▶ _Source records_

####

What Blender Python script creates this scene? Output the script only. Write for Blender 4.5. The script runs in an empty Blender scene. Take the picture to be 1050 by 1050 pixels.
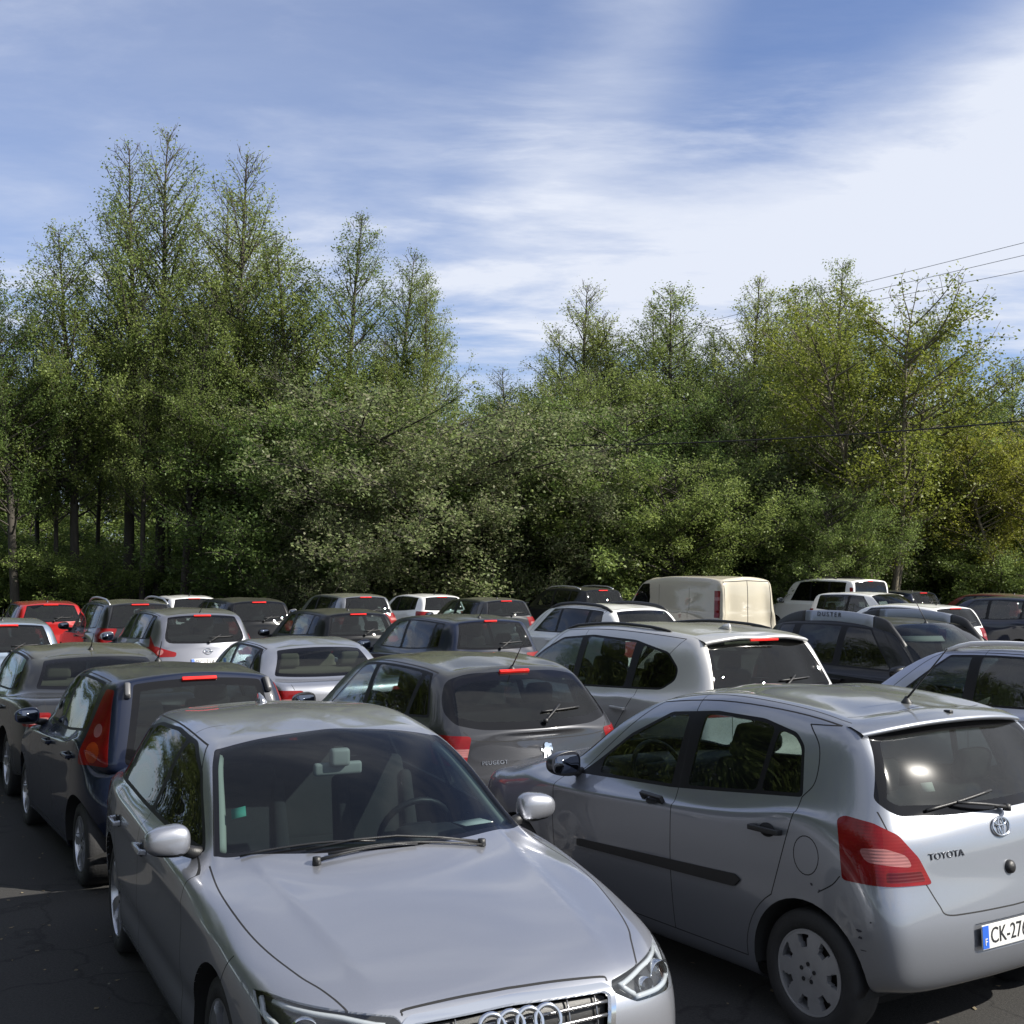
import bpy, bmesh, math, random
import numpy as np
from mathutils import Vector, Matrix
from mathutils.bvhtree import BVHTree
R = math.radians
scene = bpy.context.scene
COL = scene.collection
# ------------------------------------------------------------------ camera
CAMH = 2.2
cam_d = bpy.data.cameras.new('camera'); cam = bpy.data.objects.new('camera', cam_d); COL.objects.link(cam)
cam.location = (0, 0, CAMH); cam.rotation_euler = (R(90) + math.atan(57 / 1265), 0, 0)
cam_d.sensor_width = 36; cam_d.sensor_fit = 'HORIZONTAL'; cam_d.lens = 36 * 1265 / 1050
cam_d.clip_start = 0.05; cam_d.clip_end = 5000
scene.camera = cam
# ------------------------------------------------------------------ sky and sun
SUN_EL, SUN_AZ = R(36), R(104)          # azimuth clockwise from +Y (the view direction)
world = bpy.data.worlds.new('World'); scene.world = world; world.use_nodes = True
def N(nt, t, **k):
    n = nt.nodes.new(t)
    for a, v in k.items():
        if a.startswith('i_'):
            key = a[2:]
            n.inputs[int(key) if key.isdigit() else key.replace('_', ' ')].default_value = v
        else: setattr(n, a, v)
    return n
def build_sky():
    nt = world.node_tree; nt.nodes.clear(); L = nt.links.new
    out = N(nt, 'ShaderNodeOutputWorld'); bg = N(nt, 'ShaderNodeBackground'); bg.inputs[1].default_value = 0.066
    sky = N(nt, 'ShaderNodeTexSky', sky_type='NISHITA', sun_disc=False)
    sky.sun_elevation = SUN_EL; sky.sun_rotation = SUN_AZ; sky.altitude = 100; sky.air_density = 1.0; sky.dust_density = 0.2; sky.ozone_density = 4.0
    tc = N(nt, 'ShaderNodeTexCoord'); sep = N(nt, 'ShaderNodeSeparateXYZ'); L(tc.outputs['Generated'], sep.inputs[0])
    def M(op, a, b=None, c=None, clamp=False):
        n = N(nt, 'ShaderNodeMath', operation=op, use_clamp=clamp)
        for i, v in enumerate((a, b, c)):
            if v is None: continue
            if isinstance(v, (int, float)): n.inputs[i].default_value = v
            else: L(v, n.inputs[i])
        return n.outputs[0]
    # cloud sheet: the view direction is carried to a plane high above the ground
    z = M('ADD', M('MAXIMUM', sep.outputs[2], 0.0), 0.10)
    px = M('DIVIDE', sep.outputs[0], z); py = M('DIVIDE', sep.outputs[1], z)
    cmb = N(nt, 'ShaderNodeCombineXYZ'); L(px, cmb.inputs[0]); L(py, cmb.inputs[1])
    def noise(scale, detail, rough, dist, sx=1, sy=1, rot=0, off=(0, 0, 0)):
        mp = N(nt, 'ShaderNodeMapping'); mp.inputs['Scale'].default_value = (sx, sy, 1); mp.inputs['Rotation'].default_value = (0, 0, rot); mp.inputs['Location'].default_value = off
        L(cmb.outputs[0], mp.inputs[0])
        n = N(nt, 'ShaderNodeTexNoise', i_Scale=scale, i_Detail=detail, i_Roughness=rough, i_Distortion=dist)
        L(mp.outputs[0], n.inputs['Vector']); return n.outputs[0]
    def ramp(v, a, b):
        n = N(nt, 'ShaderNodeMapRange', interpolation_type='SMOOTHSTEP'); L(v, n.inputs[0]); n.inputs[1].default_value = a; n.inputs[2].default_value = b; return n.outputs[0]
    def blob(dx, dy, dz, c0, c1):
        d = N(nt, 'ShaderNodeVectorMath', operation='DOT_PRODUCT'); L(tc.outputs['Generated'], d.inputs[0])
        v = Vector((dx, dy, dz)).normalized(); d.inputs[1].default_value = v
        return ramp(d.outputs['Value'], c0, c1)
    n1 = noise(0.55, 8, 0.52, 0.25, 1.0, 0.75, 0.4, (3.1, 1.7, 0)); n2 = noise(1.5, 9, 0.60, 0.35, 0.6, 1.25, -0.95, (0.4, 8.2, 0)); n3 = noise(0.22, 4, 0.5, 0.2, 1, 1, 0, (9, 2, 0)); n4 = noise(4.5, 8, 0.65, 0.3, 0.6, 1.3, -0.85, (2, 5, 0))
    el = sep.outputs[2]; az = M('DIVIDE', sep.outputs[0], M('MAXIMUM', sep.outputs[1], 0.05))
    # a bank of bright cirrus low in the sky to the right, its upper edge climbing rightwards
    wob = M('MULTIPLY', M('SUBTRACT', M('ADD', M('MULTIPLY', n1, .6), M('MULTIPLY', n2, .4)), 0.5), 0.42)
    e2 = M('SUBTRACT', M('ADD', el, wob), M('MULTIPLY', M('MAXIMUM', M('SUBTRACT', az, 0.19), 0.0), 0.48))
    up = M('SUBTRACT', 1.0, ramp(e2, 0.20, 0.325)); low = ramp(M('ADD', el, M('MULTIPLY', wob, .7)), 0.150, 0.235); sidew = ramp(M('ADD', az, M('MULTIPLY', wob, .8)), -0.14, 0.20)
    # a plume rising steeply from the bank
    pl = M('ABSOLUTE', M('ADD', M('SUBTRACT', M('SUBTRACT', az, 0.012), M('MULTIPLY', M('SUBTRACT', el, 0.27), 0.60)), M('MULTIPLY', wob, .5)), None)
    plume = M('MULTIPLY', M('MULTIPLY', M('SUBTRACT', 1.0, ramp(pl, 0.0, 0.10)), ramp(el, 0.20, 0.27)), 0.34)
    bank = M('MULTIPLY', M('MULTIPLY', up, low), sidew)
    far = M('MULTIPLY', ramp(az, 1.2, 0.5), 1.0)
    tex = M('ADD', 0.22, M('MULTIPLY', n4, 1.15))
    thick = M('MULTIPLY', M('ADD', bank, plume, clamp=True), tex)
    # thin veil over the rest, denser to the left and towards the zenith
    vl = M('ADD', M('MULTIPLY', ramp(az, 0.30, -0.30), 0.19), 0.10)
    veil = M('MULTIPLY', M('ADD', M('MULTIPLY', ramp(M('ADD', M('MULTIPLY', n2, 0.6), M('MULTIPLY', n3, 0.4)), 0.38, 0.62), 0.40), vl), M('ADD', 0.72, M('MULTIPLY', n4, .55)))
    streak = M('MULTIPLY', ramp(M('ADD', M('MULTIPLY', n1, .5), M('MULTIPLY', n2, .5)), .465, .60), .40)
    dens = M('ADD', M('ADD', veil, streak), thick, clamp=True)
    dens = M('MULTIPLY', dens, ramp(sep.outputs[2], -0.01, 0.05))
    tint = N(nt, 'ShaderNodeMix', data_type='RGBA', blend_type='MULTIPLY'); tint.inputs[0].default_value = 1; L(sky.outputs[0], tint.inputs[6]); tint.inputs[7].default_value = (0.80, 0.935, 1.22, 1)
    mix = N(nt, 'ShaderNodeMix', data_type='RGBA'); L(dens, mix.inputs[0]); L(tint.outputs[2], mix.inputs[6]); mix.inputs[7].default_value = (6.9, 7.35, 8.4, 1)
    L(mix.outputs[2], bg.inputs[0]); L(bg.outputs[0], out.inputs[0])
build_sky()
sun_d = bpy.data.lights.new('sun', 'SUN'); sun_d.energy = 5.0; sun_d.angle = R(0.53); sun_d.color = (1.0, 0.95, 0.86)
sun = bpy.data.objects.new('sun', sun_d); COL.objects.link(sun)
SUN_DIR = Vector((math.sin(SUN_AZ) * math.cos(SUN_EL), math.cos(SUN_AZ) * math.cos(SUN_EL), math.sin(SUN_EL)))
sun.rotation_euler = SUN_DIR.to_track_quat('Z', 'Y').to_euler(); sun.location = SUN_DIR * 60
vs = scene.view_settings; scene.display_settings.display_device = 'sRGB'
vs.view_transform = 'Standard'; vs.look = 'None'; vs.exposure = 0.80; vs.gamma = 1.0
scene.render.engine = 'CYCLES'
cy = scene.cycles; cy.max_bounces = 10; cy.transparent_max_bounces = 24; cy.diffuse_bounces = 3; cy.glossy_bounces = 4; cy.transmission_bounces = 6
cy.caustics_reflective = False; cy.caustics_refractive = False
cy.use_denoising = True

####

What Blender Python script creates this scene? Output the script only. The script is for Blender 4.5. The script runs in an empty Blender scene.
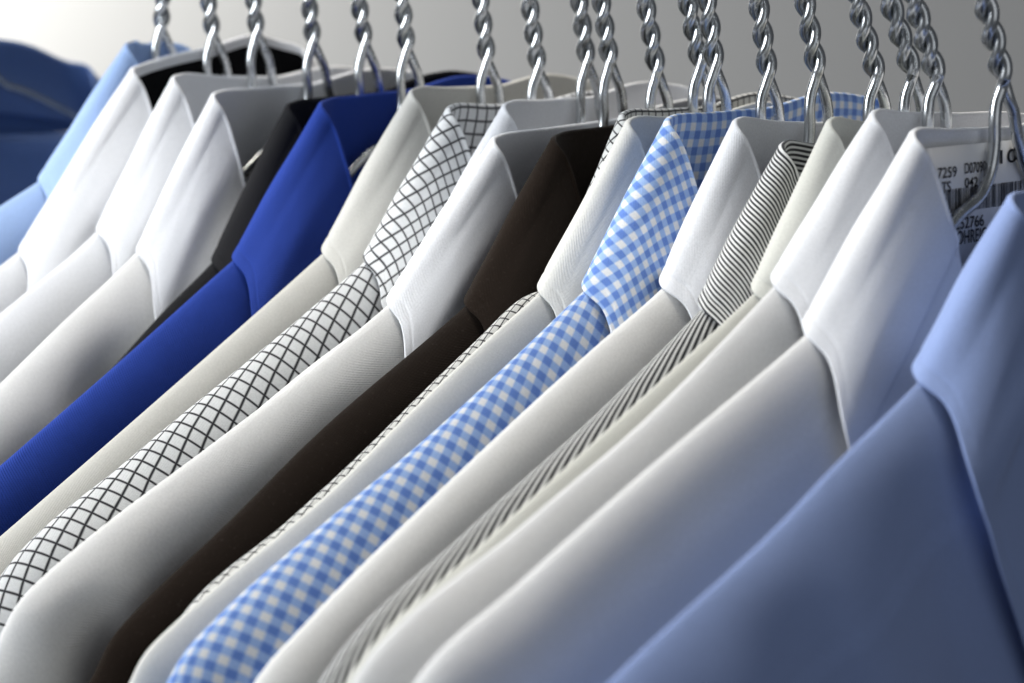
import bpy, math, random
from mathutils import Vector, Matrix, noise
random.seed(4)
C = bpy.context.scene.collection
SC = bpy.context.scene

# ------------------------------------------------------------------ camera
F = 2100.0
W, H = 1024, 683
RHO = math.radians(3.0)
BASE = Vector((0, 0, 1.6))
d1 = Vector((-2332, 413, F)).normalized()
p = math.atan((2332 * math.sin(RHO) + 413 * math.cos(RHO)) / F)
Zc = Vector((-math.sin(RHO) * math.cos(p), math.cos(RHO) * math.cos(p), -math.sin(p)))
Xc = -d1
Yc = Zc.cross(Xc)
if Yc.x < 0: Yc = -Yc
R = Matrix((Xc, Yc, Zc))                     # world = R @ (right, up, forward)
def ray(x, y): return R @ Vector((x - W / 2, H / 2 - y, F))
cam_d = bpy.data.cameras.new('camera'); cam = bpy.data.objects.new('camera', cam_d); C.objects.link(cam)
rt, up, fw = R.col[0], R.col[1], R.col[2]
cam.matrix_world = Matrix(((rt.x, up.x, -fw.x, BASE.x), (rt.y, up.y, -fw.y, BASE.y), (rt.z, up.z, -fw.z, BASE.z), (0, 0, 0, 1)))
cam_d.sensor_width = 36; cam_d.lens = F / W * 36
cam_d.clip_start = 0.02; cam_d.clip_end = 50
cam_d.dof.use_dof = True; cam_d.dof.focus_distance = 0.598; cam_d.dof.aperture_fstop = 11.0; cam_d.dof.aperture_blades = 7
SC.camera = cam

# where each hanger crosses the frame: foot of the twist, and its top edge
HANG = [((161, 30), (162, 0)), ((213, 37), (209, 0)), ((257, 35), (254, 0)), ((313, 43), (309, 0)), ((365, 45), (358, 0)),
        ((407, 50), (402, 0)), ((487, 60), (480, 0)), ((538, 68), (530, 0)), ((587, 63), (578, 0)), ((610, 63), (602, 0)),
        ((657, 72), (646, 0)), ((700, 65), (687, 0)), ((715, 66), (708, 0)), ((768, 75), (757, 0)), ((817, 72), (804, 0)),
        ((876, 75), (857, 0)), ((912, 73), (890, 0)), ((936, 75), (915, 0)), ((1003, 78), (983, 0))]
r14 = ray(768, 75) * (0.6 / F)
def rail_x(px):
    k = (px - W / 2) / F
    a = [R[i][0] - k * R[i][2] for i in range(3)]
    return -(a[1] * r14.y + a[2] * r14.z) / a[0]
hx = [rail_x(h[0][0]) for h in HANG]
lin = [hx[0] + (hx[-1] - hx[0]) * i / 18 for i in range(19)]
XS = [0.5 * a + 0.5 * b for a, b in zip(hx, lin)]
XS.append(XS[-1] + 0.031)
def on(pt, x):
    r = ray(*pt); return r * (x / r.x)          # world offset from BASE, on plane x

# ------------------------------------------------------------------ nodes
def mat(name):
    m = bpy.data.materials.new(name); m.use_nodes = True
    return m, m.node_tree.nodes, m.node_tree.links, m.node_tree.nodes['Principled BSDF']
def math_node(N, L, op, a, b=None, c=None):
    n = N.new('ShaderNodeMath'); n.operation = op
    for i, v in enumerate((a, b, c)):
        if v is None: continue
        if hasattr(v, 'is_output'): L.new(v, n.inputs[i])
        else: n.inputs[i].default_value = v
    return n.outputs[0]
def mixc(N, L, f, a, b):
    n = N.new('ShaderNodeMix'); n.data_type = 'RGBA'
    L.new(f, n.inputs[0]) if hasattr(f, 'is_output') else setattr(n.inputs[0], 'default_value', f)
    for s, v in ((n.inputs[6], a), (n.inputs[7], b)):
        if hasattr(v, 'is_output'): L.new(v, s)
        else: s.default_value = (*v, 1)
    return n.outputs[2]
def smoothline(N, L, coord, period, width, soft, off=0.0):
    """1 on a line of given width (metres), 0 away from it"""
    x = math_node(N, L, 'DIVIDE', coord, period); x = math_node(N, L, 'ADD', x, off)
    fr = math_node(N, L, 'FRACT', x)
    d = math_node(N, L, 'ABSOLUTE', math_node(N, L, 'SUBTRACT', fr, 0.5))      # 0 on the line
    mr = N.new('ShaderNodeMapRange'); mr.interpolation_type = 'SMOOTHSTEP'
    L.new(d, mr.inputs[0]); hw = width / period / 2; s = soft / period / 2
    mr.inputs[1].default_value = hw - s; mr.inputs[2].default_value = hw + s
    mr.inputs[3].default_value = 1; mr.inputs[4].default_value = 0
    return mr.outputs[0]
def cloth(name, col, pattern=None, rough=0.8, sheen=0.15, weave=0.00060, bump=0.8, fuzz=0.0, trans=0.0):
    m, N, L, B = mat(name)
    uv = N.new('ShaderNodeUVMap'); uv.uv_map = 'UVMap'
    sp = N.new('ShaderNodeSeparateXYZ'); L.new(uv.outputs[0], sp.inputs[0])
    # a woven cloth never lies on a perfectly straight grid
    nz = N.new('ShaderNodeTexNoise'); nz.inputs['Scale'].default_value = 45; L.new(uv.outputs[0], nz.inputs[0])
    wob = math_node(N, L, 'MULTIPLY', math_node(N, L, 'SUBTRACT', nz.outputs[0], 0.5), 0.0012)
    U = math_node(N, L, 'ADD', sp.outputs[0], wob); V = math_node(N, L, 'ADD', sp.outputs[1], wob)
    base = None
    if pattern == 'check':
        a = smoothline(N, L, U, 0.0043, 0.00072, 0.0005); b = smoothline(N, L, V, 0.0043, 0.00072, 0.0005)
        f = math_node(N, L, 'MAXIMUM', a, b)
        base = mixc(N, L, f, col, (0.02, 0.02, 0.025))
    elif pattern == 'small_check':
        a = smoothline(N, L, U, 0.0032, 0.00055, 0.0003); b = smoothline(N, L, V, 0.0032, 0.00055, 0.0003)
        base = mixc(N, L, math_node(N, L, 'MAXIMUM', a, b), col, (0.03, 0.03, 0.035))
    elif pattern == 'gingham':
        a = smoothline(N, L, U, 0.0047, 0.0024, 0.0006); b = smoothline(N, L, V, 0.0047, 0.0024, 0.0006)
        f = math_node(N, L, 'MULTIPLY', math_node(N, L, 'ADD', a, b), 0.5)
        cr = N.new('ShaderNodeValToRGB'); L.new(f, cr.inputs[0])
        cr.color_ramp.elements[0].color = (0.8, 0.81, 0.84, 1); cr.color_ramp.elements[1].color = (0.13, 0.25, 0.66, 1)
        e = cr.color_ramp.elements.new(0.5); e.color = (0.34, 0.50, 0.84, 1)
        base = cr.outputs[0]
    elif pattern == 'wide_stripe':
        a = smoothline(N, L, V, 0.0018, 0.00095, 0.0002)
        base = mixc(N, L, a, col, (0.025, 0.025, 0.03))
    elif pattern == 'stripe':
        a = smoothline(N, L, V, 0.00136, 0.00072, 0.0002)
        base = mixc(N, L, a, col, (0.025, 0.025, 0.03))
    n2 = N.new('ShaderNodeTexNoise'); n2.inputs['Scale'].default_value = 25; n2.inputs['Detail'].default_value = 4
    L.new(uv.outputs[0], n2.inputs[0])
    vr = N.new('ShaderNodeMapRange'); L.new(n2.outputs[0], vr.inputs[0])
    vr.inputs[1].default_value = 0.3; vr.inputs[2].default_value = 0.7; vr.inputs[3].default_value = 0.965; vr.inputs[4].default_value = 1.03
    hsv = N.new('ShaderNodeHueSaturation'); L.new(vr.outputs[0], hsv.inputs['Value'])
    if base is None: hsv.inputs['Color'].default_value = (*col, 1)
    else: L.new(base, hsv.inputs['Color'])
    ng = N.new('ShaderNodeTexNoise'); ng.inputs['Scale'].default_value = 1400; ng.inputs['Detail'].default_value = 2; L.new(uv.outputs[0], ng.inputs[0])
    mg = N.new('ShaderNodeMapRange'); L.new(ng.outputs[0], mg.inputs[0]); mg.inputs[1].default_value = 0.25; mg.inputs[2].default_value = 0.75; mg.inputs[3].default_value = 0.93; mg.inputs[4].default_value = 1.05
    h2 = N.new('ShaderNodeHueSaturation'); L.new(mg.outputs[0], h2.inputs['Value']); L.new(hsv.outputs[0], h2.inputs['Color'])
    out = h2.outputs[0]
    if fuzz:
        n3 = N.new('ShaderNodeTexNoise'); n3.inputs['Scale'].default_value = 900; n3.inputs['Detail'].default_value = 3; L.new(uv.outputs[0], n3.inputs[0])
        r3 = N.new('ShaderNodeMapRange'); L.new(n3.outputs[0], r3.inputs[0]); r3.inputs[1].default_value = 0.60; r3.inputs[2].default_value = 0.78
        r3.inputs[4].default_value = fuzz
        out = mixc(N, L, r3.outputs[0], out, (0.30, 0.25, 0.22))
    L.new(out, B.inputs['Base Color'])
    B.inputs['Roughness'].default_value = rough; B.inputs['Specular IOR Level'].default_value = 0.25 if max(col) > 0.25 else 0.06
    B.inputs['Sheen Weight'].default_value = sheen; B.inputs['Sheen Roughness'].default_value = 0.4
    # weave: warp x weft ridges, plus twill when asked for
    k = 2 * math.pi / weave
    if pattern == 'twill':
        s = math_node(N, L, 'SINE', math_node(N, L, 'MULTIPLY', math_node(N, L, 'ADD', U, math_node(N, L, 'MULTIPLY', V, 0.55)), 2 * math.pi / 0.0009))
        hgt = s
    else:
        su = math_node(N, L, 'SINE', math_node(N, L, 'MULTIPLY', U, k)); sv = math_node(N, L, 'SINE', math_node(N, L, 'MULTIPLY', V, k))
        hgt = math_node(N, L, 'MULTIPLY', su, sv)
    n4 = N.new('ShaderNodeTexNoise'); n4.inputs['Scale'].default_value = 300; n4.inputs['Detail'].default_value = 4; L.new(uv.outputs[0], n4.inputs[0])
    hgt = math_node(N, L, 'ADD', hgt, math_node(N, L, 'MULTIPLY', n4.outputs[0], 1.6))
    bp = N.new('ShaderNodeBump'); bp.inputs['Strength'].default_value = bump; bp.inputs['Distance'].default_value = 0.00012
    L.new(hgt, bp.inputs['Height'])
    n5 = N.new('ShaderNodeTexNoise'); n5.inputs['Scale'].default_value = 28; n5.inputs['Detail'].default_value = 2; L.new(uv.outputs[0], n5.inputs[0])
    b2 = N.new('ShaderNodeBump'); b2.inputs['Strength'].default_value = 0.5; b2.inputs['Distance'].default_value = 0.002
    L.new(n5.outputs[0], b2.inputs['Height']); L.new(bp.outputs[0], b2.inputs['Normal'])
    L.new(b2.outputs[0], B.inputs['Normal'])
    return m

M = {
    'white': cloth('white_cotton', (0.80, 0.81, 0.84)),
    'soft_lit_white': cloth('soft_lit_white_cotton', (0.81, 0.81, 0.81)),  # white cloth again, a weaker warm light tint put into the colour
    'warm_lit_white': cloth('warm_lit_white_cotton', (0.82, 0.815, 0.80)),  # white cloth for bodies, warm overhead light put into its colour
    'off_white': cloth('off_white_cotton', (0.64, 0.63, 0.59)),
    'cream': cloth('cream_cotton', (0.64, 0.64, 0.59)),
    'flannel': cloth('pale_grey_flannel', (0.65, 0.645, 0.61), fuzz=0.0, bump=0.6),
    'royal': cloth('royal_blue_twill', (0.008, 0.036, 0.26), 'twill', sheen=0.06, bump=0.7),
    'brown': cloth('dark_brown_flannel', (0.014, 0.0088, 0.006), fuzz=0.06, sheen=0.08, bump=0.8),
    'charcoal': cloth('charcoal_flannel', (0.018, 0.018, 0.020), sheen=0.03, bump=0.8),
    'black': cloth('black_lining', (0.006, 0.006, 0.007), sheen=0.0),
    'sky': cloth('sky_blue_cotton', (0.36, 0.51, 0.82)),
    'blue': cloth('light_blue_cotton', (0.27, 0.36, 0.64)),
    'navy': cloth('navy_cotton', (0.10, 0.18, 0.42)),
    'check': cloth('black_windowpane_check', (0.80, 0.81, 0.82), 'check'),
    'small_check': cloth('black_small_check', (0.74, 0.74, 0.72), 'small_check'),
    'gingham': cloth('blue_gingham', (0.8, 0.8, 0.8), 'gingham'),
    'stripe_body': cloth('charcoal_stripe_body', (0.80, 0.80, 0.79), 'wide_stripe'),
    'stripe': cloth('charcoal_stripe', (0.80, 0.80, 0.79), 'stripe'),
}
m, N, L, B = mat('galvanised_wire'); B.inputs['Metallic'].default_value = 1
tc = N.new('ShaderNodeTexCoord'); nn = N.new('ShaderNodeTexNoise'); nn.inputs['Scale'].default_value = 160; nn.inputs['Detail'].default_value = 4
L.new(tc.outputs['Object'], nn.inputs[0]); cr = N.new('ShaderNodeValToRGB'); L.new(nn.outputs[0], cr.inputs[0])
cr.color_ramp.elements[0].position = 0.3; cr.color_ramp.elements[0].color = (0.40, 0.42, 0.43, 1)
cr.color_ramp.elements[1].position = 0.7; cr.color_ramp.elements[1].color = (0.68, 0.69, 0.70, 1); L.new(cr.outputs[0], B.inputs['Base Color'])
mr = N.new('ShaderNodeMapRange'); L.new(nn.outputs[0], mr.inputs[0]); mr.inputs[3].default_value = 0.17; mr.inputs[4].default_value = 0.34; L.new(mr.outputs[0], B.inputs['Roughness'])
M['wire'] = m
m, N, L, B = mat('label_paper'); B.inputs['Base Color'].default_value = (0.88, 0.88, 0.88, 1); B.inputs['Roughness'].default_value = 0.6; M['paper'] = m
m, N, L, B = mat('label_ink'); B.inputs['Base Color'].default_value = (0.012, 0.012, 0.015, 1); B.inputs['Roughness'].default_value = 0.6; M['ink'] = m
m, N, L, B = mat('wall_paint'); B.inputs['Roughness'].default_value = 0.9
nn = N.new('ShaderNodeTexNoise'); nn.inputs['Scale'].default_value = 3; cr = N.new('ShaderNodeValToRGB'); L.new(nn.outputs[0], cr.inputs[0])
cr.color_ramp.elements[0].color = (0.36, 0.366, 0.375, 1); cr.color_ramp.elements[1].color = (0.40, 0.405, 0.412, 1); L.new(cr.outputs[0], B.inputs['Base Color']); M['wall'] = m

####

▶ _What needs to be done_
From the records above, transcribe exactly the lines starting at the one containing "script only. The" and ending at the one containing "SC = bpy.context.scene". Skip the pictures.

▶ _Exercise solution_
What Blender Python script creates this scene? Output the script only. The script is for Blender 4.5. The script runs in an empty Blender scene.
import bpy, math, random
from mathutils import Vector, Matrix, noise
random.seed(4)
C = bpy.context.scene.collection
SC = bpy.context.scene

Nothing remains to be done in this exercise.